17.      The applicant now says his total claim exceeds $7,250, but that he abandons the excess over $5,000, which is the tribunal’s monetary limit under its small claims jurisdiction. Generally, the applicant claims the cost to repair, repaint and blend the paint on his car, along with labour costs to remove necessary parts, replacement of non-reusable parts, and re-installation of glass. Relying on the respondent’s own non-discounted billing rates and estimate from 2015, the applicant says the cost to repaint and ‘blend’ will exceed $5,000. However, the applicant has notbroken down what portions of that invoice may not need to be re-done. In his Dispute Notice, the applicant’s total claim for re-painting his car totaled $4,450.00, and there is no explanation before me to explain the inconsistency between that figure and the $7,250. On balance, I find the $4,450 is reasonable, given that the respondent did not dispute the particular amount and the invoice evidence before me.

18.      The applicant also claims about $800 USD, the amount he spent for additional components he supplied, and some of which will need to be re-purchased. However, applicant did not specify the dollar figures for the items he says will need to be replaced. I therefore find the applicant has not proved this claim.

19.      The applicant also claims the $300 insurance deductible he paid on December 12, 2015 for the car’s rear glass repair, because the respondent’s employee used a razor blade on it to remove paint, damaging the defrost mechanism.
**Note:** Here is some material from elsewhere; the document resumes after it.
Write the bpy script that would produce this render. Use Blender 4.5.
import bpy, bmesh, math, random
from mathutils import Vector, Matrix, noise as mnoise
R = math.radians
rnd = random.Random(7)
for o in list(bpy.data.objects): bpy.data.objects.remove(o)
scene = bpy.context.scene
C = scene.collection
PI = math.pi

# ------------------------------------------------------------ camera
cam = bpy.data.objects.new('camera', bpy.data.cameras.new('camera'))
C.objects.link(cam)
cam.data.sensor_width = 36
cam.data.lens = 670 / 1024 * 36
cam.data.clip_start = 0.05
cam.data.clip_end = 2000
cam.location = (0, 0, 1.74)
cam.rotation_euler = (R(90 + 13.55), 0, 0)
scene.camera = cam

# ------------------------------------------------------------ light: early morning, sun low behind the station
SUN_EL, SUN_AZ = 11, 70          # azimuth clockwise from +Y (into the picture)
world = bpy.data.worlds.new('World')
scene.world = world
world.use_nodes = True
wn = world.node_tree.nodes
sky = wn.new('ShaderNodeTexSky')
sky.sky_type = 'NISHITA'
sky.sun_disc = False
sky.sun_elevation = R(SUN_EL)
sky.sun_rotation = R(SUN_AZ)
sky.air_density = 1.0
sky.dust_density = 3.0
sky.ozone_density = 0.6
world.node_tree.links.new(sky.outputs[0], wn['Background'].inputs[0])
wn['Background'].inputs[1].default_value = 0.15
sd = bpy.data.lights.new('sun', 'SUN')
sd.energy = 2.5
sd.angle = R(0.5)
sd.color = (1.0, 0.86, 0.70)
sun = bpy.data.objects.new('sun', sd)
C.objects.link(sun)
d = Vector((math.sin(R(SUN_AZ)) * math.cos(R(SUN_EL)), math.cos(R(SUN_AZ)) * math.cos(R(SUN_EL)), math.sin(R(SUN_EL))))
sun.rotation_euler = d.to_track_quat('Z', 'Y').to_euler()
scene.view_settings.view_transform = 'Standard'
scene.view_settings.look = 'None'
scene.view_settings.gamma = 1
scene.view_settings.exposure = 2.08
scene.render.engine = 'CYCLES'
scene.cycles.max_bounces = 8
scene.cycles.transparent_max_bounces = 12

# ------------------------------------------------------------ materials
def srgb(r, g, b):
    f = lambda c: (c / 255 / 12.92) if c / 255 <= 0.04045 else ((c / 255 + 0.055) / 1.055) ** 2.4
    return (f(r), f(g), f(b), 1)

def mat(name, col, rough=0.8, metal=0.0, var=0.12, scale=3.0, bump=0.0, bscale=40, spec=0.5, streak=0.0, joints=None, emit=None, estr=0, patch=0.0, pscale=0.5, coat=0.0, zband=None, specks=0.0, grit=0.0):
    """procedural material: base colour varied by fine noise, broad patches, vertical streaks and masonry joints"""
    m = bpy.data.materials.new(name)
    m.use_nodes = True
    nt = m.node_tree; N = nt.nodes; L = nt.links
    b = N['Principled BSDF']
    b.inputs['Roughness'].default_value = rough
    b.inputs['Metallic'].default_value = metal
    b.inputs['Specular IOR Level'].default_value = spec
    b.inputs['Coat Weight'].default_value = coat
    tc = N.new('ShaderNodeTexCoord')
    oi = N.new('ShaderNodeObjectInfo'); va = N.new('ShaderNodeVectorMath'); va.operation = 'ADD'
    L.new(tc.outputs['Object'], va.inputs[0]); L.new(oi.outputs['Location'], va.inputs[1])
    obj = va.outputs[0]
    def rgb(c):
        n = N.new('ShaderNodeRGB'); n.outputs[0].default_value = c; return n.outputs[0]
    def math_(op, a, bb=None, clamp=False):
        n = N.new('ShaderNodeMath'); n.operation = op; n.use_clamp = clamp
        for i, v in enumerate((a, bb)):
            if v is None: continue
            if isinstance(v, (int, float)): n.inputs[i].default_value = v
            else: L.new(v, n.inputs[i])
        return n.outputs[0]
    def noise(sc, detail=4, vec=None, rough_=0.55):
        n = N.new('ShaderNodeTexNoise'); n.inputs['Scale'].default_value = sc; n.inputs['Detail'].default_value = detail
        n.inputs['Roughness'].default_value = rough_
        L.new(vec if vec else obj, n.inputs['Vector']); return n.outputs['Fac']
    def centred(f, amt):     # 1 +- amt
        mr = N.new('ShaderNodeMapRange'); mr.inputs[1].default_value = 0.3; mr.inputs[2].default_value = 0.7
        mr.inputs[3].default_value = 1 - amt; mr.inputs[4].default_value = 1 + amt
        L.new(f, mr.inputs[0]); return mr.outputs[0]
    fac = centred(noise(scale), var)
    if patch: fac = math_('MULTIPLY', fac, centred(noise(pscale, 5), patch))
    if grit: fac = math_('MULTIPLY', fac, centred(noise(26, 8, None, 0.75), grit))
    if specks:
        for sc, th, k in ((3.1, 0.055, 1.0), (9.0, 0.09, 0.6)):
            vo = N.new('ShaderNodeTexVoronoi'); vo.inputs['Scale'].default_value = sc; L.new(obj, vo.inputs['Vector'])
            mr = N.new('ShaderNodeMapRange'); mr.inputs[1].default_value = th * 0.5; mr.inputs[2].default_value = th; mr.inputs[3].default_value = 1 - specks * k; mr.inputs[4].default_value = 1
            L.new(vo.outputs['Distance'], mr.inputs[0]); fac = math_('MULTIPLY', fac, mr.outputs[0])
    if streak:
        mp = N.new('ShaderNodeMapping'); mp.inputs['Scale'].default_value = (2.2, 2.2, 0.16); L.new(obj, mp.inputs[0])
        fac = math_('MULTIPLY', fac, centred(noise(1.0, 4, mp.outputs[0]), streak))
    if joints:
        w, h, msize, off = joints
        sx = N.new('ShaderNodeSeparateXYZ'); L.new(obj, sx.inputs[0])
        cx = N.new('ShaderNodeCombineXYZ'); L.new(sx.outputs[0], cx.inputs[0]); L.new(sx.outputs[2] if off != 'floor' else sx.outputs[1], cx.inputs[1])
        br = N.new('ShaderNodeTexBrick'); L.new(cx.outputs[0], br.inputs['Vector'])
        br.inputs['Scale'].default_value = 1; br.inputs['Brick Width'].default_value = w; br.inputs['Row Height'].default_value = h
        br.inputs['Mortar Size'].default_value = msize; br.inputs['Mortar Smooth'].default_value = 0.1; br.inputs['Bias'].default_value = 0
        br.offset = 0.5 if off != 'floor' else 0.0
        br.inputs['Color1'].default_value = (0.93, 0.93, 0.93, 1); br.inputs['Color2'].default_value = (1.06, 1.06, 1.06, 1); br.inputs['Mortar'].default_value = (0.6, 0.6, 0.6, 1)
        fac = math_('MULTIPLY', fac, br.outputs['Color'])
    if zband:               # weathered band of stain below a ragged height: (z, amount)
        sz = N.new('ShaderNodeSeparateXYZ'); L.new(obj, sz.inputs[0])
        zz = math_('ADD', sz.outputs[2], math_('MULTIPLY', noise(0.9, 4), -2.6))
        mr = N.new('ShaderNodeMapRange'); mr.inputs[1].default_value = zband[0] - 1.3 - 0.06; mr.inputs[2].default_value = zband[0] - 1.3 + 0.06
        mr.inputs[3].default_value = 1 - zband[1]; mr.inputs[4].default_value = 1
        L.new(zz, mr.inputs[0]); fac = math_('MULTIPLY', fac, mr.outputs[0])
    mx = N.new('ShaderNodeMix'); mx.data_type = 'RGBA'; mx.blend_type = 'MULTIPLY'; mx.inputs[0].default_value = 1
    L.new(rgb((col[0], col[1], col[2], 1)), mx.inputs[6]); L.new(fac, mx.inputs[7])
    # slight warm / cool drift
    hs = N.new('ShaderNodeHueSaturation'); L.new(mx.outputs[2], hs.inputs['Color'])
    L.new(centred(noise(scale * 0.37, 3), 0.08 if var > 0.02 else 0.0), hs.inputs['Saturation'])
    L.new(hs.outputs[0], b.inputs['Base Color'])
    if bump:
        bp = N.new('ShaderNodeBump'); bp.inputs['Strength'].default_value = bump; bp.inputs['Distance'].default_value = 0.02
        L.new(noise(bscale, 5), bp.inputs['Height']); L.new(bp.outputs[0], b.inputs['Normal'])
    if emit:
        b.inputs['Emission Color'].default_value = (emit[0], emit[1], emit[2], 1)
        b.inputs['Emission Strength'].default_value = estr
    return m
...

The respondent’s submission is that it sub-contracts the glass work, but did not deny a razor blade was used. I agree with the applicant that the respondent is responsible for its sub-contractor’s work. I find the respondent must reimburse the applicant the $300 deductible.

20.      In total, I find the respondent must pay the applicant a total of $4,750 as compensation for the defective paint job that the applicant will have to have re-done and for the $300 insurance deductible.

21.      Given the applicant has not yet had the repair work done, I find he is entitled to pre-judgment interest only on the $300 for the glass deductible ($6.42, calculated from December 12, 2015) and on the $2900 portion of the “private” bill that is effectively a refund ($81.64, calculated from the date of the respondent’s invoice, March 16, 2015).

22.      The applicant was substantially successful. In accordance with the Act and the tribunal’s rules, I find he is entitled to reimbursement of $175 in tribunal fees.

ORDERS

23.      Within 14 days of this decision, I order the respondent to pay the applicant a total of $5,013.06, broken down as follows:

a.      $4,750 in damages,

b.      $88.06 in pre-judgment interest under the COIA, and

c.      $175 in tribunal fees.

24.      The applicant is also entitled to post-judgment interest under the COIA.

25.      Under section 48 of the Act, the tribunal will not provide the parties with the Order giving final effect to this decision until the time for making a notice of objection under section 56.1(2) has expired and no notice of objection has been made.  The time for filing a notice of objection is 28 days after the party receives notice of the tribunal’s final decision.

26.      Under section 58.1 of the Act, a validated copy of the tribunal’s order can be enforced through the Provincial Court of British Columbia.  A tribunal order can only be enforced if it is an approved consent resolution order, or, if no objection has been made and the time for filing a notice of objection has passed. Once filed, a tribunal order has the same force and effect as an order of the Provincial Court of British Columbia.